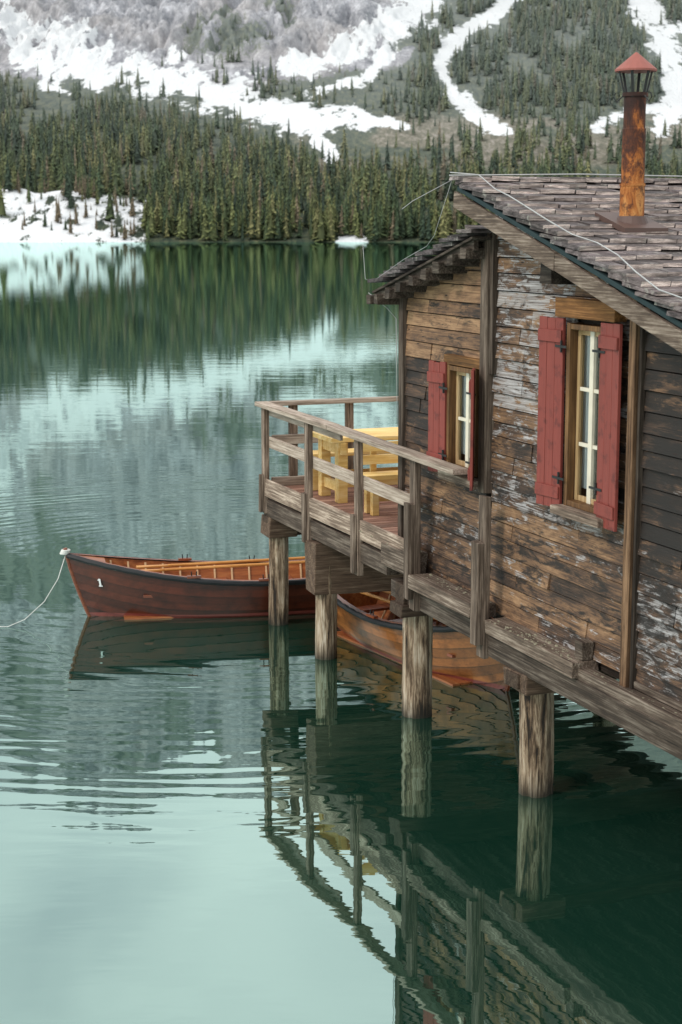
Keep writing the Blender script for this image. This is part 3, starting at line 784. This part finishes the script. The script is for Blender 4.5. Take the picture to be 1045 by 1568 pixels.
# ------------------------------------------------------------------ water
w=MB(); w.quad([(-3000,-800,0),(3000,-800,0),(3000,760,0),(-3000,760,0)])
def water_mat():
    m,nt=new_mat('alpine_lake_water'); co=objco(nt)
    o=nt.nodes.new('ShaderNodeOutputMaterial')
    n1=noise(nt,co,1,2,.5,.3,(.45,1.3,1)); n2=noise(nt,co,1,2,.5,.2,(2.0,6,1))
    vd=nt.nodes.new('ShaderNodeVectorMath'); vd.operation='DISTANCE'; L(nt,co,vd.inputs[0]); vd.inputs[1].default_value=(-1.6,24.0,0)
    ph=mth(nt,'ADD',mth(nt,'MULTIPLY',vd.outputs['Value'],18.0),mth(nt,'ADD',mth(nt,'MULTIPLY',n1,11.0),mth(nt,'MULTIPLY',n2,2.0)))
    sn=mth(nt,'SINE',ph)
    env=ramp(nt,mth(nt,'DIVIDE',vd.outputs['Value'],16.0),[(.26,.15),(.40,1),(.56,.8),(.72,0)])
    patch=ramp(nt,noise(nt,co,1,2,.5,0,(.35,.5,1)),[(.38,.3),(.62,1)])
    rip=mth(nt,'MULTIPLY',mth(nt,'MULTIPLY',mth(nt,'MULTIPLY',sn,env),patch),.0014)
    hgt=mth(nt,'ADD',mth(nt,'ADD',mth(nt,'MULTIPLY',n1,.0027),mth(nt,'MULTIPLY',n2,.0006)),rip)
    b=N(nt,'ShaderNodeBump',Strength=1.0,Distance=1.0); L(nt,hgt,b.inputs['Height'])
    gl=nt.nodes.new('ShaderNodeBsdfGlossy'); gl.inputs['Color'].default_value=(.76,1,.94,1); gl.inputs['Roughness'].default_value=.010
    df=nt.nodes.new('ShaderNodeBsdfDiffuse'); df.inputs['Color'].default_value=(.006,.034,.021,1)
    fr=N(nt,'ShaderNodeFresnel',IOR=1.33); L(nt,b.outputs[0],gl.inputs['Normal']); L(nt,b.outputs[0],fr.inputs['Normal'])
    fac=mth(nt,'ADD',mth(nt,'MULTIPLY',fr.outputs[0],.62),.38,True)
    mx=nt.nodes.new('ShaderNodeMixShader'); L(nt,fac,mx.inputs[0]);L(nt,df.outputs[0],mx.inputs[1]);L(nt,gl.outputs[0],mx.inputs[2]);L(nt,mx.outputs[0],o.inputs[0])
    return m
w.build('lake_water',[water_mat()])
# ------------------------------------------------------------------ sky, sun
wd=bpy.data.worlds.new('World'); scene.world=wd; wd.use_nodes=True; nt=wd.node_tree; nt.nodes.clear()
SUN=Vector((-.72,-.52,.72)).normalized()
sk=nt.nodes.new('ShaderNodeTexSky'); sk.sky_type='NISHITA'; sk.sun_disc=False
sk.sun_elevation=math.asin(SUN.z); sk.sun_rotation=math.atan2(SUN.x,SUN.y)%(2*math.pi); sk.dust_density=3.0; sk.air_density=1.0; sk.altitude=1500
tc=nt.nodes.new('ShaderNodeTexCoord')
cl=noise(nt,tc.outputs['Generated'],1,4,.55,.4,(2.5,2.5,6))
cf=ramp(nt,cl,[(.32,.55),(.62,.97)])
col=mixc(nt,cf,sk.outputs[0],(12.4,12.7,12.5))
bgn=nt.nodes.new('ShaderNodeBackground'); bgn.inputs['Strength'].default_value=.12; L(nt,col,bgn.inputs[0])
ow=nt.nodes.new('ShaderNodeOutputWorld'); L(nt,bgn.outputs[0],ow.inputs[0])
sd=bpy.data.lights.new('sun','SUN'); sd.energy=1.5; sd.angle=math.radians(12); sd.color=(1,.94,.86)
so=bpy.data.objects.new('sun',sd); scene.collection.objects.link(so); so.rotation_euler=(-SUN).to_track_quat('-Z','Y').to_euler(); so.location=(-20,-10,30)
# ------------------------------------------------------------------ camera
cd=bpy.data.cameras.new('camera'); cam=bpy.data.objects.new('camera',cd); scene.collection.objects.link(cam)
cam.location=(0,0,5); cam.rotation_euler=(math.radians(90)-math.atan(432/2550),0,0)
cd.sensor_fit='VERTICAL'; cd.sensor_height=36; cd.lens=2550/1568*36; cd.clip_start=.1; cd.clip_end=8000
cd.dof.use_dof=True; cd.dof.focus_distance=16; cd.dof.aperture_fstop=3.5
scene.camera=cam
scene.view_settings.view_transform='Standard'; scene.view_settings.look='None'; scene.view_settings.exposure=0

EXERCISE DESCRIPTION:
Quote everything in the listing above exactly; pictures are the only thing to omit.

EXERCISE RESPONSE:
Keep writing the Blender script for this image. This is part 3, starting at line 784. This part finishes the script. The script is for Blender 4.5. Take the picture to be 1045 by 1568 pixels.
# ------------------------------------------------------------------ water
w=MB(); w.quad([(-3000,-800,0),(3000,-800,0),(3000,760,0),(-3000,760,0)])
def water_mat():
    m,nt=new_mat('alpine_lake_water'); co=objco(nt)
    o=nt.nodes.new('ShaderNodeOutputMaterial')
    n1=noise(nt,co,1,2,.5,.3,(.45,1.3,1)); n2=noise(nt,co,1,2,.5,.2,(2.0,6,1))
    vd=nt.nodes.new('ShaderNodeVectorMath'); vd.operation='DISTANCE'; L(nt,co,vd.inputs[0]); vd.inputs[1].default_value=(-1.6,24.0,0)
    ph=mth(nt,'ADD',mth(nt,'MULTIPLY',vd.outputs['Value'],18.0),mth(nt,'ADD',mth(nt,'MULTIPLY',n1,11.0),mth(nt,'MULTIPLY',n2,2.0)))
    sn=mth(nt,'SINE',ph)
    env=ramp(nt,mth(nt,'DIVIDE',vd.outputs['Value'],16.0),[(.26,.15),(.40,1),(.56,.8),(.72,0)])
    patch=ramp(nt,noise(nt,co,1,2,.5,0,(.35,.5,1)),[(.38,.3),(.62,1)])
    rip=mth(nt,'MULTIPLY',mth(nt,'MULTIPLY',mth(nt,'MULTIPLY',sn,env),patch),.0014)
    hgt=mth(nt,'ADD',mth(nt,'ADD',mth(nt,'MULTIPLY',n1,.0027),mth(nt,'MULTIPLY',n2,.0006)),rip)
    b=N(nt,'ShaderNodeBump',Strength=1.0,Distance=1.0); L(nt,hgt,b.inputs['Height'])
    gl=nt.nodes.new('ShaderNodeBsdfGlossy'); gl.inputs['Color'].default_value=(.76,1,.94,1); gl.inputs['Roughness'].default_value=.010
    df=nt.nodes.new('ShaderNodeBsdfDiffuse'); df.inputs['Color'].default_value=(.006,.034,.021,1)
    fr=N(nt,'ShaderNodeFresnel',IOR=1.33); L(nt,b.outputs[0],gl.inputs['Normal']); L(nt,b.outputs[0],fr.inputs['Normal'])
    fac=mth(nt,'ADD',mth(nt,'MULTIPLY',fr.outputs[0],.62),.38,True)
    mx=nt.nodes.new('ShaderNodeMixShader'); L(nt,fac,mx.inputs[0]);L(nt,df.outputs[0],mx.inputs[1]);L(nt,gl.outputs[0],mx.inputs[2]);L(nt,mx.outputs[0],o.inputs[0])
    return m
w.build('lake_water',[water_mat()])
# ------------------------------------------------------------------ sky, sun
wd=bpy.data.worlds.new('World'); scene.world=wd; wd.use_nodes=True; nt=wd.node_tree; nt.nodes.clear()
SUN=Vector((-.72,-.52,.72)).normalized()
sk=nt.nodes.new('ShaderNodeTexSky'); sk.sky_type='NISHITA'; sk.sun_disc=False
sk.sun_elevation=math.asin(SUN.z); sk.sun_rotation=math.atan2(SUN.x,SUN.y)%(2*math.pi); sk.dust_density=3.0; sk.air_density=1.0; sk.altitude=1500
tc=nt.nodes.new('ShaderNodeTexCoord')
cl=noise(nt,tc.outputs['Generated'],1,4,.55,.4,(2.5,2.5,6))
cf=ramp(nt,cl,[(.32,.55),(.62,.97)])
col=mixc(nt,cf,sk.outputs[0],(12.4,12.7,12.5))
bgn=nt.nodes.new('ShaderNodeBackground'); bgn.inputs['Strength'].default_value=.12; L(nt,col,bgn.inputs[0])
ow=nt.nodes.new('ShaderNodeOutputWorld'); L(nt,bgn.outputs[0],ow.inputs[0])
sd=bpy.data.lights.new('sun','SUN'); sd.energy=1.5; sd.angle=math.radians(12); sd.color=(1,.94,.86)
so=bpy.data.objects.new('sun',sd); scene.collection.objects.link(so); so.rotation_euler=(-SUN).to_track_quat('-Z','Y').to_euler(); so.location=(-20,-10,30)
# ------------------------------------------------------------------ camera
cd=bpy.data.cameras.new('camera'); cam=bpy.data.objects.new('camera',cd); scene.collection.objects.link(cam)
cam.location=(0,0,5); cam.rotation_euler=(math.radians(90)-math.atan(432/2550),0,0)
cd.sensor_fit='VERTICAL'; cd.sensor_height=36; cd.lens=2550/1568*36; cd.clip_start=.1; cd.clip_end=8000
cd.dof.use_dof=True; cd.dof.focus_distance=16; cd.dof.aperture_fstop=3.5
scene.camera=cam
scene.view_settings.view_transform='Standard'; scene.view_settings.look='None'; scene.view_settings.exposure=0